• Vita

    Luke Giraudet is a historian specialising in the political and legal history of the late-medieval and early modern Low Countries and France. He is currently a postdoctoral fellow in the Early Modern History Research Group at KU Leuven and collaborateur scientifique at UCLouvain, where he previously held a fellowship at the Centre d’histoire du droit et de la justice. Since 2021 Giraudet has contributed to the BRAIN 2.0 PARDONS project, which examines pardon letters granted in the Habsburg Low Countries. His current research focuses on over 20,000 petitions for pardon submitted to the Privy Council in the sixteenth and seventeenth centuries, with a particular emphasis on the intersection of pardon narratives with legal evidence, including criminal inquests, witness depositions, and coroner reports. This research informs his new project, "Witnessing Violence, Restoring Order, and Performing Justice," which explores how ordinary legal actors, especially witnesses, shaped evolving understandings of remissible crime in the early modern Low Countries. Giraudet completed his PhD in Medieval Studies at the University of York in 2020 under the supervision of Professor Craig Taylor. His doctoral thesis, examining political communication and public opinion in early fifteenth-century Paris, was awarded the Mark Ormrod Prize in 2021 and developed into the monograph Public Opinion and Political Contest in Late Medieval Paris, published by Brepols.

  • Forschungsprojekt

    Legal Plurality and the Princely Regulation of Crime in the Early Modern Habsburg Low Countries

    My project examines divergent approaches to pardoning and regulating violence between central and provincial juridical councils in the Habsburg Low Countries (16th–17th centuries). Amid judicial centralization, the Privy Council in Brussels played a key role in reviewing pardon petitions, working alongside provincial councils with distinct legal traditions. By surveying over 3,000 rejected petitions from 1560–1633, the study explores how the Privy Council navigated conflicting legal interpretations, shaping debates on sovereignty, justice, and legal pluralism.
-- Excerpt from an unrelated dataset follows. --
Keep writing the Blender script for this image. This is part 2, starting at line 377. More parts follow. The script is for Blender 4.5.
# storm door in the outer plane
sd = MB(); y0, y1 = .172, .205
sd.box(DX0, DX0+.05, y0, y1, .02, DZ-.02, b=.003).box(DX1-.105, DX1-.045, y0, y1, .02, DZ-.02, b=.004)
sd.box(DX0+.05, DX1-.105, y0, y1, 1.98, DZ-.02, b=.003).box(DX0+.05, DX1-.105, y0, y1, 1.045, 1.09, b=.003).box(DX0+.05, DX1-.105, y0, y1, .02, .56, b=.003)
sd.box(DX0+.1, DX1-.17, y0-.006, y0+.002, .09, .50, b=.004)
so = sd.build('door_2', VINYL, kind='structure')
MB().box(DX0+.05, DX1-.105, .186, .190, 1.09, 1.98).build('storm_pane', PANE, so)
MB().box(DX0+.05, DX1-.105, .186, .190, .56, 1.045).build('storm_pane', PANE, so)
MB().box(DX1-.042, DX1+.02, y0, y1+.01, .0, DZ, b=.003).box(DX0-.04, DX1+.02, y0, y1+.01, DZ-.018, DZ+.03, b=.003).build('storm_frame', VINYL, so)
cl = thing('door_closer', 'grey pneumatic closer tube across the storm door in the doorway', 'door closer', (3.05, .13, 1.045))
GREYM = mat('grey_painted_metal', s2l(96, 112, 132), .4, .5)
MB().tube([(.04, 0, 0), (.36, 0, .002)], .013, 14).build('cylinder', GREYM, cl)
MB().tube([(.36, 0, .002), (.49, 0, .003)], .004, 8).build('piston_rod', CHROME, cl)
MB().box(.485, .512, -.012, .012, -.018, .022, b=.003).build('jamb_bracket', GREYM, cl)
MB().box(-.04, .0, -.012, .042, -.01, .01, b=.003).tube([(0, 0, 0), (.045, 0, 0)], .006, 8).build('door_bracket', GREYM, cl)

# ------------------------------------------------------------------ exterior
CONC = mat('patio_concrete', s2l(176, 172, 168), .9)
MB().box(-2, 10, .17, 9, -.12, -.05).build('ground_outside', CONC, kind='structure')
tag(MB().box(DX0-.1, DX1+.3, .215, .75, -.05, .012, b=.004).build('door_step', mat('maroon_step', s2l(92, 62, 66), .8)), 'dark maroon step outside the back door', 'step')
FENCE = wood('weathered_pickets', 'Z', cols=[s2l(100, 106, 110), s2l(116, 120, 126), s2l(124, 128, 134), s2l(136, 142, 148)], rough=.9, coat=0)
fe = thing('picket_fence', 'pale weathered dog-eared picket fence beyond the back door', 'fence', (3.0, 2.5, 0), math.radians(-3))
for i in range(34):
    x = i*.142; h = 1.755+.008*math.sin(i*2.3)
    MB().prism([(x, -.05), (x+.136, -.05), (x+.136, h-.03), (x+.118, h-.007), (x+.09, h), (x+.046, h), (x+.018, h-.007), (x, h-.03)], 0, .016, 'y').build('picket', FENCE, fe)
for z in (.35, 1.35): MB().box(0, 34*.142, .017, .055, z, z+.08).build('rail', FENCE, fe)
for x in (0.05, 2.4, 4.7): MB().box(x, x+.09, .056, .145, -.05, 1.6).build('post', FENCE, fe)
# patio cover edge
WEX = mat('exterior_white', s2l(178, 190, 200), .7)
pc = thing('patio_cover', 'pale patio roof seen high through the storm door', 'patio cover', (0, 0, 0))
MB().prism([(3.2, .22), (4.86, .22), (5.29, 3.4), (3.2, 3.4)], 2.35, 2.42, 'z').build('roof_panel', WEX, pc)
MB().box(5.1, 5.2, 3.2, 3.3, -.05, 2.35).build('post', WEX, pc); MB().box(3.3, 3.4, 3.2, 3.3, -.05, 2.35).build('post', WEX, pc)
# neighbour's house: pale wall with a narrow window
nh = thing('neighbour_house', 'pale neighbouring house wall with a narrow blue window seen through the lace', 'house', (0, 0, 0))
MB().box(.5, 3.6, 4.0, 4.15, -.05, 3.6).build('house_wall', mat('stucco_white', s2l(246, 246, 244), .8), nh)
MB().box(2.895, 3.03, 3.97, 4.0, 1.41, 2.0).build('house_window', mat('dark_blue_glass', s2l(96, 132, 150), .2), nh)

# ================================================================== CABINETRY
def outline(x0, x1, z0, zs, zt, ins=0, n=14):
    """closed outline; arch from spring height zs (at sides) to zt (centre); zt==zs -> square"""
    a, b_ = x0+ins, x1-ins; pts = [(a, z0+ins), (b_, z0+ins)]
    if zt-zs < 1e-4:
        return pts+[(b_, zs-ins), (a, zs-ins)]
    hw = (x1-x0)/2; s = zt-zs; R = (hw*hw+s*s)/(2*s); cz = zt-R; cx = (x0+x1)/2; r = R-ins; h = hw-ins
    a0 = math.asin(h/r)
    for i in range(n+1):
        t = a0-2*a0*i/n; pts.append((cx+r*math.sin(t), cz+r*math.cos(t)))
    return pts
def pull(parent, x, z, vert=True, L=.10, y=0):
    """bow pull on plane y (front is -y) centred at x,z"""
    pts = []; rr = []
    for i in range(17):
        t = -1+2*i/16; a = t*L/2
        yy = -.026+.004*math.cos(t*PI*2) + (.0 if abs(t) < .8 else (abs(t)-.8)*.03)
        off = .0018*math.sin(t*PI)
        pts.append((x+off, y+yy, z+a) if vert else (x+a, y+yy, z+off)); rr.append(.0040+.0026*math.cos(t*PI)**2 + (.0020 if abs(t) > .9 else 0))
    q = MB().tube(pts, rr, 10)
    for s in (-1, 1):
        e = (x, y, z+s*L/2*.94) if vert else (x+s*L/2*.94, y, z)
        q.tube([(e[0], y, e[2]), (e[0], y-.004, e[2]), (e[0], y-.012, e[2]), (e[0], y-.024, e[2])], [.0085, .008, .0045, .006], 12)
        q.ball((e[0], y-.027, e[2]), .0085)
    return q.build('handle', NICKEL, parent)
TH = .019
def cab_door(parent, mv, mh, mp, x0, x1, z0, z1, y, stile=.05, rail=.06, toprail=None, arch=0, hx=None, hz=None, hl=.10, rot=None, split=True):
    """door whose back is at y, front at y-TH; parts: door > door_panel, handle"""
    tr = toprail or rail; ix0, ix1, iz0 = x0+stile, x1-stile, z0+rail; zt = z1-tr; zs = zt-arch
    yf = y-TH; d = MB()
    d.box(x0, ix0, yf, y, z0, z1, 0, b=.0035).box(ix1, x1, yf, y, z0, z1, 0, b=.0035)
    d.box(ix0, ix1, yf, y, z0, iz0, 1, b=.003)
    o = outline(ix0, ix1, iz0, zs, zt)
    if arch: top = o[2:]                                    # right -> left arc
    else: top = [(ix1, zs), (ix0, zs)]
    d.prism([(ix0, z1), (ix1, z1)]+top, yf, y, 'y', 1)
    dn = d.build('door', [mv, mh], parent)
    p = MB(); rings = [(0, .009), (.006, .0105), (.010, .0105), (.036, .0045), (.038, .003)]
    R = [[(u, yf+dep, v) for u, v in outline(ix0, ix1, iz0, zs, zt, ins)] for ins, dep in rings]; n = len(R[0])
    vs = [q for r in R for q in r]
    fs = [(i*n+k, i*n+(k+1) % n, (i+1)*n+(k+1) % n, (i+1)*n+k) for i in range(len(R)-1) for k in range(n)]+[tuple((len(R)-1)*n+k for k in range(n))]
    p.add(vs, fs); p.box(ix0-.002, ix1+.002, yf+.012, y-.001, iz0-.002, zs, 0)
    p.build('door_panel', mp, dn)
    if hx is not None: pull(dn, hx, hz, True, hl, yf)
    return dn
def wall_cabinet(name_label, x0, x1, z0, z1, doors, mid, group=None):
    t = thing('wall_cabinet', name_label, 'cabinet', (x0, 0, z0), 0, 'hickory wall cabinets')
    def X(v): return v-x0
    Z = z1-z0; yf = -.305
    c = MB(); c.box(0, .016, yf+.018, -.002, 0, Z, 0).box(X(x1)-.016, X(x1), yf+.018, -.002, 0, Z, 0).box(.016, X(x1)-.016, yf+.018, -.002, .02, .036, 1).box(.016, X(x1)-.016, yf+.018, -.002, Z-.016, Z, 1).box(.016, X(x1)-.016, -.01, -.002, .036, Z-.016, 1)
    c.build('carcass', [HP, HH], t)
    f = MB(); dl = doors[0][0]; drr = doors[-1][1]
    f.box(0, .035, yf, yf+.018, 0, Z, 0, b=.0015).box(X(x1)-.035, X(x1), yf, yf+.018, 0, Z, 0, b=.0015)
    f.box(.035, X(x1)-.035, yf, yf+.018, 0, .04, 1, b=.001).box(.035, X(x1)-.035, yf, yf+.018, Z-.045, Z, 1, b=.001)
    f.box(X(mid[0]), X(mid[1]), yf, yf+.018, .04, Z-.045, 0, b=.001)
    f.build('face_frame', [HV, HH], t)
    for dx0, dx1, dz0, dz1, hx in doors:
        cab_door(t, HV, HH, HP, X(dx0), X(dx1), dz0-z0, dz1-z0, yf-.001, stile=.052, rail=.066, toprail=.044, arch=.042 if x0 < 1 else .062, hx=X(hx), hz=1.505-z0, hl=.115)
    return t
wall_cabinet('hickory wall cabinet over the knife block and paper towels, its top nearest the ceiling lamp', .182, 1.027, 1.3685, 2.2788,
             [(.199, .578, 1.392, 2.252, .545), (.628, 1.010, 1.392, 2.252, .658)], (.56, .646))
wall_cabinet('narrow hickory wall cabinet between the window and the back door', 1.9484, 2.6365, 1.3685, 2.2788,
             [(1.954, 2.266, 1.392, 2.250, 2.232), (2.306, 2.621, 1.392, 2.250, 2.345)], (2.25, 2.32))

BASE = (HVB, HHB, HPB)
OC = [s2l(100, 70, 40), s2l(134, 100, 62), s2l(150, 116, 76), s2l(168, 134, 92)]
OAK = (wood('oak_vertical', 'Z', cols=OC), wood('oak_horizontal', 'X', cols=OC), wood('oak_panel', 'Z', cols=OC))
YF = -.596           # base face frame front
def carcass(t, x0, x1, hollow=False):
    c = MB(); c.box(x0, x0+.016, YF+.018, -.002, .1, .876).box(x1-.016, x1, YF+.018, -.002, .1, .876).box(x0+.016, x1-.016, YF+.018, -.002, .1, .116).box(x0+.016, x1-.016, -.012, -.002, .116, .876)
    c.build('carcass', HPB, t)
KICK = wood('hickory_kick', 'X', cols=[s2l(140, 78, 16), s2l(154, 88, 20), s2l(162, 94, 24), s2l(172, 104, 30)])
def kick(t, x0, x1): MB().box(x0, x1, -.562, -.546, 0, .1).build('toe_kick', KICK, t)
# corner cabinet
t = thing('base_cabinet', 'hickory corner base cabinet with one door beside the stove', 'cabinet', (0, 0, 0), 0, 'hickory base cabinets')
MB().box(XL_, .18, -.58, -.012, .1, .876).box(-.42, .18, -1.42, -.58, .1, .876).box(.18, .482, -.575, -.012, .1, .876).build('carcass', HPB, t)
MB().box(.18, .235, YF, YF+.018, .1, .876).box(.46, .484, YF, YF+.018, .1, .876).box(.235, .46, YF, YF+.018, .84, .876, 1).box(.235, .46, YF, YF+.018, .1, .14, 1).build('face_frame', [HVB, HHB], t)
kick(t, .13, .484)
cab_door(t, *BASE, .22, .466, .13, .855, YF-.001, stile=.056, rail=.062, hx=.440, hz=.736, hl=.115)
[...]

    The project addresses three questions: (1) How did judicial centralization impose a uniform understanding of pardonable violence? (2) Why did rejection rates vary across time and regions, especially during the Eighty Years’ War? (3) What legal and rhetorical strategies influenced pardon decisions, and how were rejections contested?

    The study draws on pardon petitions preserved in the Belgian State Archives, many with supporting documents like witness depositions, legal reports, and provincial council recommendations. These sources offer insight into the judicial process behind pardoning decisions, revealing how provincial and central authorities collaborated or clashed over legal interpretations. By tracing negotiations surrounding rejections, the research illuminates the evolving relationship between law, custom, and sovereign authority in the early modern Low Countries.

  • Einschlägige Veröffentlichungen

    Giraudet, Luke, Public Opinion and Political Contest in Late Medieval Paris: The Parisian Bourgeois and his Community, 1400-1450. Turnhout: Brepols, 2023.

    Giraudet, Luke, ‘Witnesses, Witnessing and the Crafting of Pardon Letters: The Case of the Habsburg Privy Council of the Spanish Netherlands (1540-1633)’ in Niewe Tijdingen. 'Voor ons sijn verscheenen'. (Oog)getuigen en hun verklaringen in de vroegmoderne periode', ed. Dries Raeymaekers & Gerrit Verhoeven, Leuven, 2024, 41–66.

    Giraudet, Luke, ‘Nicolas Confrant, author of the Journal d’un bourgeois de Paris?’, Romania, Vol. 139 (June 2021), pp. 114–40.

    Giraudet, Luke/ Gielis, Gert/ Verreycken, Quentin. ‘Crime and the Application of Legal Knowledge: Pardon Letters Granted to the Students of the University of Louvain in the Early Modern Period’ in Innovationes Lovanienses. Crossroads of Knowledge Transfer between Antiquity, Middle Ages, and Renaissance around the premodern University of Leuven, ed. Wouter Druwé, Wim François and Violet Soen (accepted, in press).

    Giraudet, Luke, ‘Bourgeois Networks and Commemorative Strategies in Fifteenth-Century Paris: The Epitaphs of the Church and Cemetery of the Holy Innocents’ in Tomb Monuments in Medieval Europe, ed. Paul Cockerham and Christian Steer (forthcoming).